◆ **Exercise**
Without the pictures, print the lines running from the beginning of the material to the line containing "COL = scene.collection", both ends included.

*-*-*

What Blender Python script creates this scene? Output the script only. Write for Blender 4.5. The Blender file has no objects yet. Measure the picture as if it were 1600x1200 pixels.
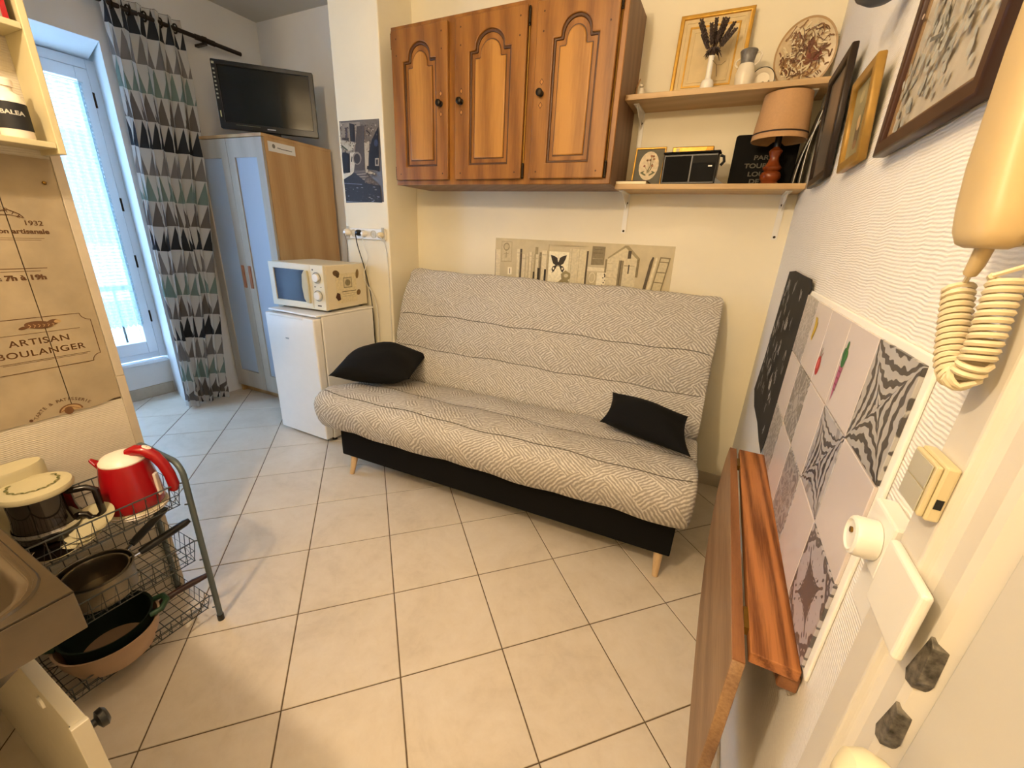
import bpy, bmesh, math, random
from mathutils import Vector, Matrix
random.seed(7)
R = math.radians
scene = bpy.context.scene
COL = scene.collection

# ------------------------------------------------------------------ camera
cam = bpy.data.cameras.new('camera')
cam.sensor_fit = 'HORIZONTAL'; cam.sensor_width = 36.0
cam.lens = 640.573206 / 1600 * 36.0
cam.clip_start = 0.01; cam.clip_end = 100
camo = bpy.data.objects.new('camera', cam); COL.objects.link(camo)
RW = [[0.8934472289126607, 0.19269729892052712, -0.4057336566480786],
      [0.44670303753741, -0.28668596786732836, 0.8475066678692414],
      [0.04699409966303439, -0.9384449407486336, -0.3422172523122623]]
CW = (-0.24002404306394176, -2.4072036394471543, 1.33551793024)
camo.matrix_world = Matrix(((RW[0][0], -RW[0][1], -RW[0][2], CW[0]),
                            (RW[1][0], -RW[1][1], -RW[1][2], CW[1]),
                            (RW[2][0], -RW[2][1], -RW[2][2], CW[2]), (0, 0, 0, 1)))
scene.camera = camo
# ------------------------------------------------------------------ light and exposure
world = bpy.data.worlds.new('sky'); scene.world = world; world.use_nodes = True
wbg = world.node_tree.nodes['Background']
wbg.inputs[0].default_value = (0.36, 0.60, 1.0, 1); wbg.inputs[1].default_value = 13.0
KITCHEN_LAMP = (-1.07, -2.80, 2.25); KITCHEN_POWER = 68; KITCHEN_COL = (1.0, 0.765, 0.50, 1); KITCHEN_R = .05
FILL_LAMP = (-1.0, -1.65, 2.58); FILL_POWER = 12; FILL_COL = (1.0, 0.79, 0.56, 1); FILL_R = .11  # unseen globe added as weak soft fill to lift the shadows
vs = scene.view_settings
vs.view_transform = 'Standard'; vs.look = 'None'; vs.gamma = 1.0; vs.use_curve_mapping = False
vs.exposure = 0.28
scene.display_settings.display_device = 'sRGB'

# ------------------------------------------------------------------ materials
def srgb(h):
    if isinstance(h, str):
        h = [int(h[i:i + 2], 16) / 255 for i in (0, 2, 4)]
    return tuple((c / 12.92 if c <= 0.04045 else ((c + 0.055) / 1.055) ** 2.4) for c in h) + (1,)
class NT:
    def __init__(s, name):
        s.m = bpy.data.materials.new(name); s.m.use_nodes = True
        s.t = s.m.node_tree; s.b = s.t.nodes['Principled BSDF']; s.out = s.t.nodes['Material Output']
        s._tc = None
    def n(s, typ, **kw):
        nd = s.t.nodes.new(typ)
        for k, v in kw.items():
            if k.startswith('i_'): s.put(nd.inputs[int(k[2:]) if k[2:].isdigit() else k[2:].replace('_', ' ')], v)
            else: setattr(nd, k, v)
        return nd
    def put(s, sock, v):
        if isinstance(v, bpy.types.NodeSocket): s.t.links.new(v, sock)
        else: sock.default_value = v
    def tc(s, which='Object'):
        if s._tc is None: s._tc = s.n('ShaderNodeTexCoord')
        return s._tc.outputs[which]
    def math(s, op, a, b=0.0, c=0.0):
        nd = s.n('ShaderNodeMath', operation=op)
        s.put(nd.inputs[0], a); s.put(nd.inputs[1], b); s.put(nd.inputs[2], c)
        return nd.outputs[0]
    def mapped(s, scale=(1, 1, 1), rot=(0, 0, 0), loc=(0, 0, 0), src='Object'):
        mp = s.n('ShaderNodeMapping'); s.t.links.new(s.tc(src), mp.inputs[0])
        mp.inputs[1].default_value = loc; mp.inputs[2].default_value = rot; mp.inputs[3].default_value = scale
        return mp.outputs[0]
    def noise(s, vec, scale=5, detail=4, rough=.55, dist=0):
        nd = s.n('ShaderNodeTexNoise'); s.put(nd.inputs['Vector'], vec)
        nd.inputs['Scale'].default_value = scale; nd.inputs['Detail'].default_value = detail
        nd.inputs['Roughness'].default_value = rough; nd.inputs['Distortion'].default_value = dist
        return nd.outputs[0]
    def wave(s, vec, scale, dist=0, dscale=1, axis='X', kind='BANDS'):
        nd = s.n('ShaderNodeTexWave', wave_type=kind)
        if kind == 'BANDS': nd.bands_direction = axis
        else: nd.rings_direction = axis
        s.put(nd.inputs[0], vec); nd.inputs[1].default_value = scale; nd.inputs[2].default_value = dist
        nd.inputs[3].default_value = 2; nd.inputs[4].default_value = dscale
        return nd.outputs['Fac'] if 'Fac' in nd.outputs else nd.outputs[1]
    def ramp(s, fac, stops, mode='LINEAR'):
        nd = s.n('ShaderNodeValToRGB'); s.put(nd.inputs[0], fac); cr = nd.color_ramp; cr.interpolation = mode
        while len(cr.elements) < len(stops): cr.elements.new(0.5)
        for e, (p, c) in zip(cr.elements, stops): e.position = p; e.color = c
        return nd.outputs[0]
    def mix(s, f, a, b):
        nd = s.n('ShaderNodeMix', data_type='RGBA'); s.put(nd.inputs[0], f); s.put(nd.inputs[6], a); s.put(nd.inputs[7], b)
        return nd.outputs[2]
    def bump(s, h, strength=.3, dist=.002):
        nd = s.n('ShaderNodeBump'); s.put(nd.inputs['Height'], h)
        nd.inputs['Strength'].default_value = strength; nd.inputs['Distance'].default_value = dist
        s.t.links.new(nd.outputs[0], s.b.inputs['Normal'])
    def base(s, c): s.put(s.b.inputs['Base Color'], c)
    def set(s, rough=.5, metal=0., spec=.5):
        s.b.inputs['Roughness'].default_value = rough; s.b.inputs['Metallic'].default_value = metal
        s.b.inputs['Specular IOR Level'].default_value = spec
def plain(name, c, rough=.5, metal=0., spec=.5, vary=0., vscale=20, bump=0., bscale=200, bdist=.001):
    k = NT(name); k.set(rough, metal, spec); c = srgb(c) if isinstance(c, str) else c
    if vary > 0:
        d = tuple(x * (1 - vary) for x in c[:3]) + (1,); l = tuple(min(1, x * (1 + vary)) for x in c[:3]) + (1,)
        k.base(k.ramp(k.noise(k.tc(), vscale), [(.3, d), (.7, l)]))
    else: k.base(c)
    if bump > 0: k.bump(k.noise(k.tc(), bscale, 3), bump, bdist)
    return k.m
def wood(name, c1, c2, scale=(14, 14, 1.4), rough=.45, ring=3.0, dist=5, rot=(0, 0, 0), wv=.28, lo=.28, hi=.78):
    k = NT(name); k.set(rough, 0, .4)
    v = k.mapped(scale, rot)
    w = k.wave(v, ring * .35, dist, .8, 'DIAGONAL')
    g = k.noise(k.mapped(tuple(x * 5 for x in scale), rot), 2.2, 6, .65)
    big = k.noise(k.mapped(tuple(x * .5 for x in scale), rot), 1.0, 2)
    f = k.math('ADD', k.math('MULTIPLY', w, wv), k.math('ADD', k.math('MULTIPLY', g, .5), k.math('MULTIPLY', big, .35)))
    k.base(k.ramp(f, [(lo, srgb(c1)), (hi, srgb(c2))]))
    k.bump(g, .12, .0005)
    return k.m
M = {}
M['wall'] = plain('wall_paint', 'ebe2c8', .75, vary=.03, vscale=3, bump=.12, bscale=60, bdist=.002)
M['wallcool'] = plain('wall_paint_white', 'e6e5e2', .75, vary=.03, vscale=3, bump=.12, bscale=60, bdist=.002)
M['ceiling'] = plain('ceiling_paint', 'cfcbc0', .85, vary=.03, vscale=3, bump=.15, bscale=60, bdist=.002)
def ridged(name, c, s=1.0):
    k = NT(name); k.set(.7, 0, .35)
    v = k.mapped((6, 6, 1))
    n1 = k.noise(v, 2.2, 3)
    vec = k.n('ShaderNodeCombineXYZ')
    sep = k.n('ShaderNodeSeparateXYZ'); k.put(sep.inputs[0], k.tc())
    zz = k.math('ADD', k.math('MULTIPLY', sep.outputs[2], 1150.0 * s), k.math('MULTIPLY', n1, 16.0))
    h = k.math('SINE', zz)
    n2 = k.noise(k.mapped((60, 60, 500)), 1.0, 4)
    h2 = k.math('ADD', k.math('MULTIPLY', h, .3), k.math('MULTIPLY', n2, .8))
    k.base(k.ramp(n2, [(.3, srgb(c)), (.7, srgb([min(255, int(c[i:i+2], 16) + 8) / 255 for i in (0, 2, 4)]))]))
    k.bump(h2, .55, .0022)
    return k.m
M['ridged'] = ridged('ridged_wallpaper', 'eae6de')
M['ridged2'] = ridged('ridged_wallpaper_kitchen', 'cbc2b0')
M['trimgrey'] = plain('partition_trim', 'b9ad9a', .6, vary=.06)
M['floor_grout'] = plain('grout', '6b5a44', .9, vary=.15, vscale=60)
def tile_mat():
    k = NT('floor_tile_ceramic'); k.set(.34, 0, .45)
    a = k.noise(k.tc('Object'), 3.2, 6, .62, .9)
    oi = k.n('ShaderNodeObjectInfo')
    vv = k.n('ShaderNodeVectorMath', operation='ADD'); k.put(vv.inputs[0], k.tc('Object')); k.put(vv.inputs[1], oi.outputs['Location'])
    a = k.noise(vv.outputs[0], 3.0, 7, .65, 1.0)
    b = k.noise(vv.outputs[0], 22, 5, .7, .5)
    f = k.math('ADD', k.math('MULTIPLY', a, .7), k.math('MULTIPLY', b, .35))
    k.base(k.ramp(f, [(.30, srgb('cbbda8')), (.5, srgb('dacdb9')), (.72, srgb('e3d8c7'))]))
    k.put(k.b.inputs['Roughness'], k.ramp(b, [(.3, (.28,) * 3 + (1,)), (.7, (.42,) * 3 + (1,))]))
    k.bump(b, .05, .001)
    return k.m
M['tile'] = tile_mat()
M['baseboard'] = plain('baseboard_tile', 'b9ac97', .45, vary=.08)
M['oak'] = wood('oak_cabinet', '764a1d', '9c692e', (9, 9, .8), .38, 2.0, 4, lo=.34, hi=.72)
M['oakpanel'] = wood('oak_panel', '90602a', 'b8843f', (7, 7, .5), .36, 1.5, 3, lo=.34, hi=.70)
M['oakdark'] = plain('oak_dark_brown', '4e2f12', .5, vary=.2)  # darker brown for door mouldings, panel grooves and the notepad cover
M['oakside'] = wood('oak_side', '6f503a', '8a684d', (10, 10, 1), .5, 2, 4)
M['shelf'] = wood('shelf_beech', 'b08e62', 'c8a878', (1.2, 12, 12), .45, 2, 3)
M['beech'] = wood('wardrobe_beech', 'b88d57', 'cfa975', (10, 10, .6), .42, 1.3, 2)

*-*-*

◆ **Solution to this task**
What Blender Python script creates this scene? Output the script only. Write for Blender 4.5. The Blender file has no objects yet. Measure the picture as if it were 1600x1200 pixels.
import bpy, bmesh, math, random
from mathutils import Vector, Matrix
random.seed(7)
R = math.radians
scene = bpy.context.scene
COL = scene.collection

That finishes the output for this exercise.